Repeat exactly the lines running from the first line of the data to the line containing "C = S.collection", both ends included, and nothing else; drop the pictures.
begin Supplied data
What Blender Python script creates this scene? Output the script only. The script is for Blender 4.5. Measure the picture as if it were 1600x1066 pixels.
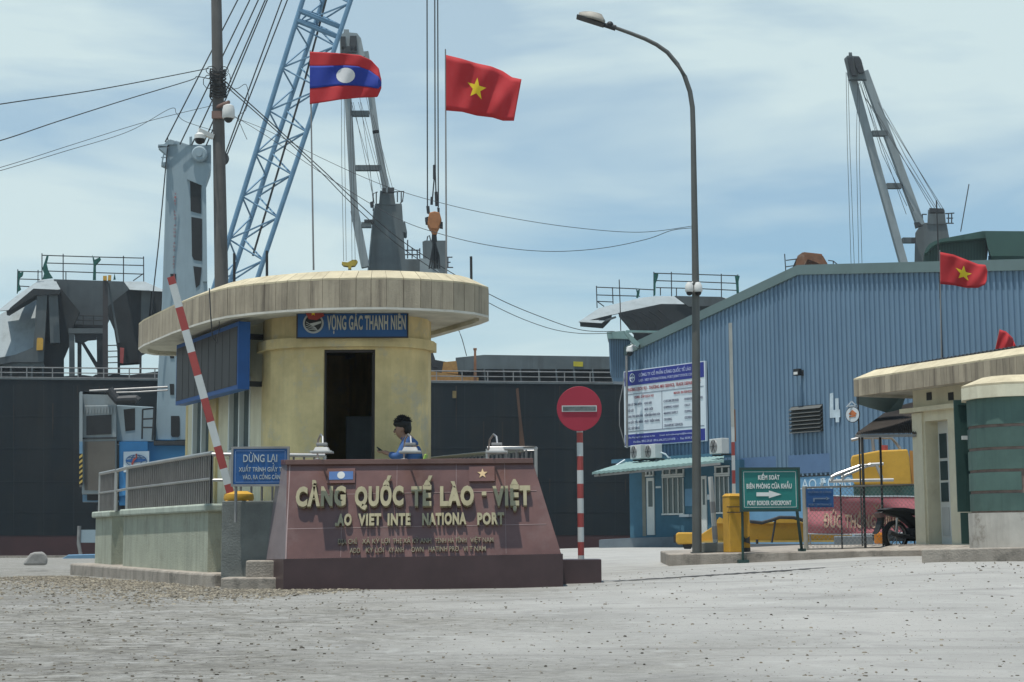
import bpy, math, random
from mathutils import Vector, Matrix
random.seed(7)
S = bpy.context.scene
for o in list(bpy.data.objects): bpy.data.objects.remove(o)
C = S.collection

# ------------------------------------------------------------------ camera
FPX = 2500.0; CAM = Vector((0, 0, 1.4))
TH = math.atan(299 / FPX); ROLL = math.radians(-0.3)
RM = Matrix.Rotation(TH + math.pi / 2, 3, 'X') @ Matrix.Rotation(ROLL, 3, 'Z')
cd = bpy.data.cameras.new('camera'); cam = bpy.data.objects.new('camera', cd); C.objects.link(cam)
cd.sensor_width = 36; cd.lens = 36 * FPX / 1600; cd.clip_start = .1; cd.clip_end = 9000
cam.matrix_world = Matrix.Translation(CAM) @ RM.to_4x4()
S.camera = cam
# ------------------------------------------------------------------ sky, sun, exposure
SUNV = Vector((.15, .15, -1)).normalized()
w = bpy.data.worlds.new('World'); S.world = w; w.use_nodes = True
nt = w.node_tree; N = nt.nodes; L = nt.links; N.clear()
out = N.new('ShaderNodeOutputWorld'); bg = N.new('ShaderNodeBackground')
sky = N.new('ShaderNodeTexSky'); sky.sky_type = 'NISHITA'; sky.sun_disc = False
sky.sun_elevation = math.asin(-SUNV.z); sky.sun_rotation = math.atan2(-SUNV.x, -SUNV.y)
sky.air_density = 1.0; sky.dust_density = 1.5; sky.ozone_density = 1.0
tc = N.new('ShaderNodeTexCoord'); mp = N.new('ShaderNodeMapping'); mp.inputs['Scale'].default_value = (2.6, 2.6, 13); mp.inputs['Rotation'].default_value = (0, math.radians(4), .3)
mp.inputs['Location'].default_value = (.35, .2, .25)
n1 = N.new('ShaderNodeTexNoise'); n1.inputs['Scale'].default_value = 1.0; n1.inputs['Detail'].default_value = 5; n1.inputs['Roughness'].default_value = .5; n1.inputs['Distortion'].default_value = .4
cr = N.new('ShaderNodeValToRGB'); cr.color_ramp.elements[0].position = .35; cr.color_ramp.elements[1].position = .58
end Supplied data
## Written answer
What Blender Python script creates this scene? Output the script only. The script is for Blender 4.5. Measure the picture as if it were 1600x1066 pixels.
import bpy, math, random
from mathutils import Vector, Matrix
random.seed(7)
S = bpy.context.scene
for o in list(bpy.data.objects): bpy.data.objects.remove(o)
C = S.collection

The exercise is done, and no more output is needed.